When the Court first ruled with respect to Tunnel Tape No. 61, it deferred a final ruling until after trial counsel Timothy Smith was deposed and Petitioner's counsel supplemented their Motion with any information from that deposition or with information learned from the United States Attorney about the tape (Order, Doc. No. 37, at 17). No such supplementation has ever been made, although the deposition was filed. Petitioner's counsel are now apparently headed in a different direction. As best the Court can discern their argument, it is that the various drafts of the transcript and notes about those drafts would disclose information which would have been useful in cross-examining witness Lavelle. Again, this is purely speculative: the Court is presented with no evidence that Lavelle spoke inconsistently in different drafts, much less that those inconsistencies have been suppressed by the State of Ohio. Moreover, the speculation is untimely. While Petitioner's counsel have now learned that in fact there were drafts, based on Lt. Hudson's testimony in another case, it should not have been beyond the imagination of counsel to suppose that there were such drafts, either when they filed their initial request for discovery or when they deposed Mr. Smith, or even at the time of trial.

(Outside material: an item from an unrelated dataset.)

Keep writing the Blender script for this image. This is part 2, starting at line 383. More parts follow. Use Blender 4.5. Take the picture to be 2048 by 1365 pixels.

In sum, Petitioner's Renewed Motion for Discovery does not meet the standards of Bracy v. Gramley, 520 U.S. 899 (1997), in that it continues to speculate about the presence of admissible evidence. Moreover, Petitioner's Motion is very untimely in that it comes almost eighteen months after discovery was closed in the case and nearly a year after briefing was complete. The Renewed Motion is denied.